* **Goal**
Return exactly the listing's lines, from its first line to the line holding "sc.camera = co", ends included.

* **Information supplied**
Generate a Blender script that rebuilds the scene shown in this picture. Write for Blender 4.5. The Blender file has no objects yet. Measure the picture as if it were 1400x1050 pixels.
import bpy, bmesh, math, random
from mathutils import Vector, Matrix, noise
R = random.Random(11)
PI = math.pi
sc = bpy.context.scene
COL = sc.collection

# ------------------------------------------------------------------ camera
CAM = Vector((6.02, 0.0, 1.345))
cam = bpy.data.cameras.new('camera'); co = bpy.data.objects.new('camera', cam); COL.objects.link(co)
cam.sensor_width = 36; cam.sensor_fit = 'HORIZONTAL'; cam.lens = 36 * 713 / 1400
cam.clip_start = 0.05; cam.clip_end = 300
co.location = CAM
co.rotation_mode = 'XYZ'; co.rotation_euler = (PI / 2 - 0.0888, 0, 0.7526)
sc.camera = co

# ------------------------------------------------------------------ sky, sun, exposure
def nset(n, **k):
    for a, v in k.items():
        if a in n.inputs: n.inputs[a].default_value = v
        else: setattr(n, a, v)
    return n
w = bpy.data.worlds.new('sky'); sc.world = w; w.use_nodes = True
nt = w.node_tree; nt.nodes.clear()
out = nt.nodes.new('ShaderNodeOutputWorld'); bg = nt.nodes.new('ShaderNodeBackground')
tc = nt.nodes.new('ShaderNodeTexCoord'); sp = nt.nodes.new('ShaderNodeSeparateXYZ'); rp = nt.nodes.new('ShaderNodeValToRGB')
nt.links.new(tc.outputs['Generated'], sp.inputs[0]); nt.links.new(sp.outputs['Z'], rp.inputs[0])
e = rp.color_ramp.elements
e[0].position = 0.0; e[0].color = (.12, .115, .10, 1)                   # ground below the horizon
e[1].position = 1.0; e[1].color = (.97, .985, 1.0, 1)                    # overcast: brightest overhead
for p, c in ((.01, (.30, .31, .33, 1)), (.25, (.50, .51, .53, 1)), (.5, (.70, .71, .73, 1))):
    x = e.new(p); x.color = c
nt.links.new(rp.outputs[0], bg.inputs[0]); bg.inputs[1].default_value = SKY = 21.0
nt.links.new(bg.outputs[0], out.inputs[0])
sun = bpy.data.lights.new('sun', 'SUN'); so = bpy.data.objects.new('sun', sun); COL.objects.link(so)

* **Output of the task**
Generate a Blender script that rebuilds the scene shown in this picture. Write for Blender 4.5. The Blender file has no objects yet. Measure the picture as if it were 1400x1050 pixels.
import bpy, bmesh, math, random
from mathutils import Vector, Matrix, noise
R = random.Random(11)
PI = math.pi
sc = bpy.context.scene
COL = sc.collection

# ------------------------------------------------------------------ camera
CAM = Vector((6.02, 0.0, 1.345))
cam = bpy.data.cameras.new('camera'); co = bpy.data.objects.new('camera', cam); COL.objects.link(co)
cam.sensor_width = 36; cam.sensor_fit = 'HORIZONTAL'; cam.lens = 36 * 713 / 1400
cam.clip_start = 0.05; cam.clip_end = 300
co.location = CAM
co.rotation_mode = 'XYZ'; co.rotation_euler = (PI / 2 - 0.0888, 0, 0.7526)
sc.camera = co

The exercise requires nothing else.